Mainstream audiences got their first taste of self-authored character development with the debut of Star Wars: Knights of the Old Republic from PC stalwarts BioWare. The creators of the Baldur’s Gate series married both the ability to choose that games were best known for with character consequence and development that traditional narratives represented. While players still couldn’t truly do everything they imagined, they were also no longer confined to a linear path with only conclusion. They could also choose the outcomes of their encounters, interacting with others as a force for good or evil, and thus developing their own character who could be very different from the characters of other players. This was further developed in games like Mass Effect and Dragon Age, where choices made in one game carried over—along with reputations and even love interests—into sequels, giving players the sense that their decisions had real weight and impact on the game world.

These games are still RPGs, and thus have time demands that far outstrip those of other genres like action games and first person shooters. Despite that, the very real opportunity these games present to craft a character of the player’s own choosing are having a real impact on audiences. Mass Effect 2 was not just a critical success, with many outlets hailing it as a game of the year, it also sold incredibly well for BioWare. Players flocked to the game for the chance to take “Their Shephard,” the main character Mass Effect and see how the character further developed in a sequel. This was explored to an even greater degree in Dragon Age: Origins where players chose the actual origin of their character, one player’s hero of Ferelden might have been a lowly dwarf risen from the fringes of Dwarven society, while another was a human of noble descent, or even a gypsy-like, nomadic elf living outside of civilization entirely.

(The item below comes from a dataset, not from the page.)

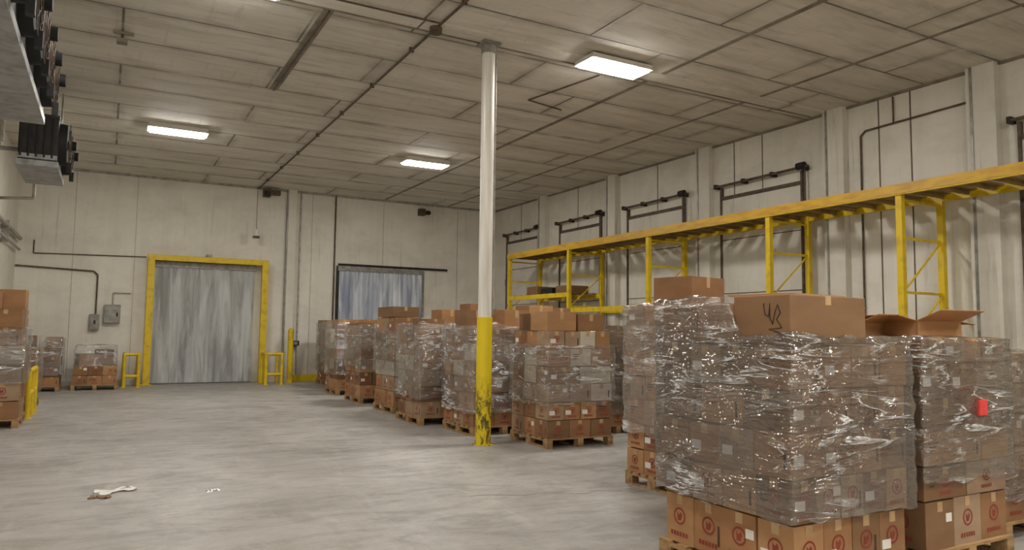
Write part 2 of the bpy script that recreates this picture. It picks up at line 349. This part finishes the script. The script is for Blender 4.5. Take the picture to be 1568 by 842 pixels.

It’s here that perhaps characterization in gaming has finally found its place. The interactivity of games make traditional, linear narrative and characters feel limiting. But by acknowledging the medium’s greatest strength, choice, and grafting that even onto the development of characters themselves, games have found a way to engage players and make them willing to commit to the time larger stories demand. People may still prefer simple games of pure mechanics such as Tetris or Pac-Man, and they may also enjoy reductive characters that are merely stand-ins for themselves, but when presented with the opportunity to craft a character and develop it according to their choices, this manages to fulfill the necessary sense of progression for character development while still giving players the control and interactivity that is the hallmark of games. It’s still an enormously complex, expensive, labor intensive task that few companies outside BioWare have tackled with the same ambition, but at least the path has been blazed and more opportunities await.